* _Exercise_
Write the material out again in full, exactly.

+++++

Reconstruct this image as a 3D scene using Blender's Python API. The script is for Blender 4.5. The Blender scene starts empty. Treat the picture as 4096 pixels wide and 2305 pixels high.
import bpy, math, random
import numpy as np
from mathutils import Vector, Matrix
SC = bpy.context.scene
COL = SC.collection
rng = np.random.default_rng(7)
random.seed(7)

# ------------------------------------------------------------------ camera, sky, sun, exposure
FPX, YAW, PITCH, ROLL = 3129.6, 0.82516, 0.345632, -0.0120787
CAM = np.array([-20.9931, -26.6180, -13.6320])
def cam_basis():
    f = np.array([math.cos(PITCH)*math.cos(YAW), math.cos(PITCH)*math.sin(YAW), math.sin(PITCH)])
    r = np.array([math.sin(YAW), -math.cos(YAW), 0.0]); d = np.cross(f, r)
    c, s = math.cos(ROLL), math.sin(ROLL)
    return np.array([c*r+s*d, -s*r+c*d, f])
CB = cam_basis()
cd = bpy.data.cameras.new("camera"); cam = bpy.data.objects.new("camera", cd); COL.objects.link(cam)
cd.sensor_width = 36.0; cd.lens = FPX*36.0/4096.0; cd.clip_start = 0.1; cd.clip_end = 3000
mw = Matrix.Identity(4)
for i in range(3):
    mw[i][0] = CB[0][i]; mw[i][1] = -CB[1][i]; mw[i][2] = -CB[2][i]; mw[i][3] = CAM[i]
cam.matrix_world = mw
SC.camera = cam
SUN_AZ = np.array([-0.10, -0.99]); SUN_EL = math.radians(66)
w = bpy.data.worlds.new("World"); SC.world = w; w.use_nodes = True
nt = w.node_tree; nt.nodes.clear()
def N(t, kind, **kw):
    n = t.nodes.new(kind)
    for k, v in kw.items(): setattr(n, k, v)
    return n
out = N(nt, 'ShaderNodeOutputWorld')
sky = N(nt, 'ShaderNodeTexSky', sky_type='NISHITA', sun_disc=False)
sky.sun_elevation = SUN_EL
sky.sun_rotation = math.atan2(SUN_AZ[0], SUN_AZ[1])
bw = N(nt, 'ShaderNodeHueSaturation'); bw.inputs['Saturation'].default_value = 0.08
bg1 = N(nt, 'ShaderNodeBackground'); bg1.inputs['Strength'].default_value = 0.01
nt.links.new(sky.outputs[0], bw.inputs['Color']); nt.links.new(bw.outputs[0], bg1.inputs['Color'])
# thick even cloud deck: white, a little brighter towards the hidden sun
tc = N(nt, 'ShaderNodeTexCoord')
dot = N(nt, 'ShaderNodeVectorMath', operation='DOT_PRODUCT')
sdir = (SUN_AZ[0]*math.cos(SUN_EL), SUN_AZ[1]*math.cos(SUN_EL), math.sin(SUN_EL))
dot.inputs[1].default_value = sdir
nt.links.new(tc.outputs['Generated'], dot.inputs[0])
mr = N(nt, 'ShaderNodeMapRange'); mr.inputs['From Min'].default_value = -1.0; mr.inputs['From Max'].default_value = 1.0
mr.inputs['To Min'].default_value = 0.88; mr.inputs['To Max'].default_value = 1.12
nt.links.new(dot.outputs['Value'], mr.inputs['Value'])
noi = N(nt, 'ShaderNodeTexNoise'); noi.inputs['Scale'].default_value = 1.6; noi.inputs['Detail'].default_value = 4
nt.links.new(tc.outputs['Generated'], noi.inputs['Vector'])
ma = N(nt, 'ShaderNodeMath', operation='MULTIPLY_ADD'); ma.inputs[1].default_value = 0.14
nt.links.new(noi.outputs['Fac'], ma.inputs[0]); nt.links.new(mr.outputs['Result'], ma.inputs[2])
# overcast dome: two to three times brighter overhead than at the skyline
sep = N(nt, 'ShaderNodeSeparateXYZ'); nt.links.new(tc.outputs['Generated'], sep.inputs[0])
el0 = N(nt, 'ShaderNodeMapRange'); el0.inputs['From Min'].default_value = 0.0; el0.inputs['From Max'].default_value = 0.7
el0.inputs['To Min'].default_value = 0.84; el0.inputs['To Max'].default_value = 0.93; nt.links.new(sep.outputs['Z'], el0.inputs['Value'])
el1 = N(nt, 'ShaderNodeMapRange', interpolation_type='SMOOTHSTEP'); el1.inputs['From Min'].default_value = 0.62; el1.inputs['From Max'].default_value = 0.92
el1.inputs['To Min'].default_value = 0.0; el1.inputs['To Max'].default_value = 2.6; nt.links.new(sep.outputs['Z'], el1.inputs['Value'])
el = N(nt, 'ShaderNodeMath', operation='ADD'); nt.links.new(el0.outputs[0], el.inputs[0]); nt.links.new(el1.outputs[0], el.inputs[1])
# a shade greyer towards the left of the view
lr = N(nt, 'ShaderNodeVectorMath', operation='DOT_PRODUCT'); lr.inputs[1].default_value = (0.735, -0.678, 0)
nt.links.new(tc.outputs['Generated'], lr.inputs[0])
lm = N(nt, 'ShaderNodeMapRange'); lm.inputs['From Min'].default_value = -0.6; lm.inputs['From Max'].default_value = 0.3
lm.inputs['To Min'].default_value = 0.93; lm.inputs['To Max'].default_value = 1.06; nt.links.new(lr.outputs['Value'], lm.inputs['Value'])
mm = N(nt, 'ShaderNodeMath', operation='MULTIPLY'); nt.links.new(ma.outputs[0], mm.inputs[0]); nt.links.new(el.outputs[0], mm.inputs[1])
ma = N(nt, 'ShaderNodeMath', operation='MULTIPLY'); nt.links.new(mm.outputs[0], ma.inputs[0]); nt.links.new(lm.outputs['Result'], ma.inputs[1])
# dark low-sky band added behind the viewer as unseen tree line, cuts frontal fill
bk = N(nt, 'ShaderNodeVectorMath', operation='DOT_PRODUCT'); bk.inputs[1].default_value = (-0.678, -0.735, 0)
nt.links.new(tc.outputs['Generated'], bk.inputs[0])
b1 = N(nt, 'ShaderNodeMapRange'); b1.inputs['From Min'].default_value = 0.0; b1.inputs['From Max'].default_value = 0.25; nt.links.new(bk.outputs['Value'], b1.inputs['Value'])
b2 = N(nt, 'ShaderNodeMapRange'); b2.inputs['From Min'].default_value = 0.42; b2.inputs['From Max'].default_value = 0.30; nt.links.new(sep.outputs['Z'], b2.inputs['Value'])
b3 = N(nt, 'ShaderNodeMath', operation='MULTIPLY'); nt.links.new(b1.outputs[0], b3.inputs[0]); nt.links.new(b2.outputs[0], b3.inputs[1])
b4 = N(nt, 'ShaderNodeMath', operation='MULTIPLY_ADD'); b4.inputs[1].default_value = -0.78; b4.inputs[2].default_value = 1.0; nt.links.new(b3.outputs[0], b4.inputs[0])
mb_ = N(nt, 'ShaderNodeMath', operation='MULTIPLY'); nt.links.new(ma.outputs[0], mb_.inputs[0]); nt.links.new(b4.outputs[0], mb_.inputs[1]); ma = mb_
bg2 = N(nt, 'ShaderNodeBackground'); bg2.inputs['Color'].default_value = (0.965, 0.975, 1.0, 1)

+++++

* _Response to this exercise_
Reconstruct this image as a 3D scene using Blender's Python API. The script is for Blender 4.5. The Blender scene starts empty. Treat the picture as 4096 pixels wide and 2305 pixels high.
import bpy, math, random
import numpy as np
from mathutils import Vector, Matrix
SC = bpy.context.scene
COL = SC.collection
rng = np.random.default_rng(7)
random.seed(7)

# ------------------------------------------------------------------ camera, sky, sun, exposure
FPX, YAW, PITCH, ROLL = 3129.6, 0.82516, 0.345632, -0.0120787
CAM = np.array([-20.9931, -26.6180, -13.6320])
def cam_basis():
    f = np.array([math.cos(PITCH)*math.cos(YAW), math.cos(PITCH)*math.sin(YAW), math.sin(PITCH)])
    r = np.array([math.sin(YAW), -math.cos(YAW), 0.0]); d = np.cross(f, r)
    c, s = math.cos(ROLL), math.sin(ROLL)
    return np.array([c*r+s*d, -s*r+c*d, f])
CB = cam_basis()
cd = bpy.data.cameras.new("camera"); cam = bpy.data.objects.new("camera", cd); COL.objects.link(cam)
cd.sensor_width = 36.0; cd.lens = FPX*36.0/4096.0; cd.clip_start = 0.1; cd.clip_end = 3000
mw = Matrix.Identity(4)
for i in range(3):
    mw[i][0] = CB[0][i]; mw[i][1] = -CB[1][i]; mw[i][2] = -CB[2][i]; mw[i][3] = CAM[i]
cam.matrix_world = mw
SC.camera = cam
SUN_AZ = np.array([-0.10, -0.99]); SUN_EL = math.radians(66)
w = bpy.data.worlds.new("World"); SC.world = w; w.use_nodes = True
nt = w.node_tree; nt.nodes.clear()
def N(t, kind, **kw):
    n = t.nodes.new(kind)
    for k, v in kw.items(): setattr(n, k, v)
    return n
out = N(nt, 'ShaderNodeOutputWorld')
sky = N(nt, 'ShaderNodeTexSky', sky_type='NISHITA', sun_disc=False)
sky.sun_elevation = SUN_EL
sky.sun_rotation = math.atan2(SUN_AZ[0], SUN_AZ[1])
bw = N(nt, 'ShaderNodeHueSaturation'); bw.inputs['Saturation'].default_value = 0.08
bg1 = N(nt, 'ShaderNodeBackground'); bg1.inputs['Strength'].default_value = 0.01
nt.links.new(sky.outputs[0], bw.inputs['Color']); nt.links.new(bw.outputs[0], bg1.inputs['Color'])
# thick even cloud deck: white, a little brighter towards the hidden sun
tc = N(nt, 'ShaderNodeTexCoord')
dot = N(nt, 'ShaderNodeVectorMath', operation='DOT_PRODUCT')
sdir = (SUN_AZ[0]*math.cos(SUN_EL), SUN_AZ[1]*math.cos(SUN_EL), math.sin(SUN_EL))
dot.inputs[1].default_value = sdir
nt.links.new(tc.outputs['Generated'], dot.inputs[0])
mr = N(nt, 'ShaderNodeMapRange'); mr.inputs['From Min'].default_value = -1.0; mr.inputs['From Max'].default_value = 1.0
mr.inputs['To Min'].default_value = 0.88; mr.inputs['To Max'].default_value = 1.12
nt.links.new(dot.outputs['Value'], mr.inputs['Value'])
noi = N(nt, 'ShaderNodeTexNoise'); noi.inputs['Scale'].default_value = 1.6; noi.inputs['Detail'].default_value = 4
nt.links.new(tc.outputs['Generated'], noi.inputs['Vector'])
ma = N(nt, 'ShaderNodeMath', operation='MULTIPLY_ADD'); ma.inputs[1].default_value = 0.14
nt.links.new(noi.outputs['Fac'], ma.inputs[0]); nt.links.new(mr.outputs['Result'], ma.inputs[2])
# overcast dome: two to three times brighter overhead than at the skyline
sep = N(nt, 'ShaderNodeSeparateXYZ'); nt.links.new(tc.outputs['Generated'], sep.inputs[0])
el0 = N(nt, 'ShaderNodeMapRange'); el0.inputs['From Min'].default_value = 0.0; el0.inputs['From Max'].default_value = 0.7
el0.inputs['To Min'].default_value = 0.84; el0.inputs['To Max'].default_value = 0.93; nt.links.new(sep.outputs['Z'], el0.inputs['Value'])
el1 = N(nt, 'ShaderNodeMapRange', interpolation_type='SMOOTHSTEP'); el1.inputs['From Min'].default_value = 0.62; el1.inputs['From Max'].default_value = 0.92
el1.inputs['To Min'].default_value = 0.0; el1.inputs['To Max'].default_value = 2.6; nt.links.new(sep.outputs['Z'], el1.inputs['Value'])
el = N(nt, 'ShaderNodeMath', operation='ADD'); nt.links.new(el0.outputs[0], el.inputs[0]); nt.links.new(el1.outputs[0], el.inputs[1])
# a shade greyer towards the left of the view
lr = N(nt, 'ShaderNodeVectorMath', operation='DOT_PRODUCT'); lr.inputs[1].default_value = (0.735, -0.678, 0)
nt.links.new(tc.outputs['Generated'], lr.inputs[0])
lm = N(nt, 'ShaderNodeMapRange'); lm.inputs['From Min'].default_value = -0.6; lm.inputs['From Max'].default_value = 0.3
lm.inputs['To Min'].default_value = 0.93; lm.inputs['To Max'].default_value = 1.06; nt.links.new(lr.outputs['Value'], lm.inputs['Value'])
mm = N(nt, 'ShaderNodeMath', operation='MULTIPLY'); nt.links.new(ma.outputs[0], mm.inputs[0]); nt.links.new(el.outputs[0], mm.inputs[1])
ma = N(nt, 'ShaderNodeMath', operation='MULTIPLY'); nt.links.new(mm.outputs[0], ma.inputs[0]); nt.links.new(lm.outputs['Result'], ma.inputs[1])
# dark low-sky band added behind the viewer as unseen tree line, cuts frontal fill
bk = N(nt, 'ShaderNodeVectorMath', operation='DOT_PRODUCT'); bk.inputs[1].default_value = (-0.678, -0.735, 0)
nt.links.new(tc.outputs['Generated'], bk.inputs[0])
b1 = N(nt, 'ShaderNodeMapRange'); b1.inputs['From Min'].default_value = 0.0; b1.inputs['From Max'].default_value = 0.25; nt.links.new(bk.outputs['Value'], b1.inputs['Value'])
b2 = N(nt, 'ShaderNodeMapRange'); b2.inputs['From Min'].default_value = 0.42; b2.inputs['From Max'].default_value = 0.30; nt.links.new(sep.outputs['Z'], b2.inputs['Value'])
b3 = N(nt, 'ShaderNodeMath', operation='MULTIPLY'); nt.links.new(b1.outputs[0], b3.inputs[0]); nt.links.new(b2.outputs[0], b3.inputs[1])
b4 = N(nt, 'ShaderNodeMath', operation='MULTIPLY_ADD'); b4.inputs[1].default_value = -0.78; b4.inputs[2].default_value = 1.0; nt.links.new(b3.outputs[0], b4.inputs[0])
mb_ = N(nt, 'ShaderNodeMath', operation='MULTIPLY'); nt.links.new(ma.outputs[0], mb_.inputs[0]); nt.links.new(b4.outputs[0], mb_.inputs[1]); ma = mb_
bg2 = N(nt, 'ShaderNodeBackground'); bg2.inputs['Color'].default_value = (0.965, 0.975, 1.0, 1)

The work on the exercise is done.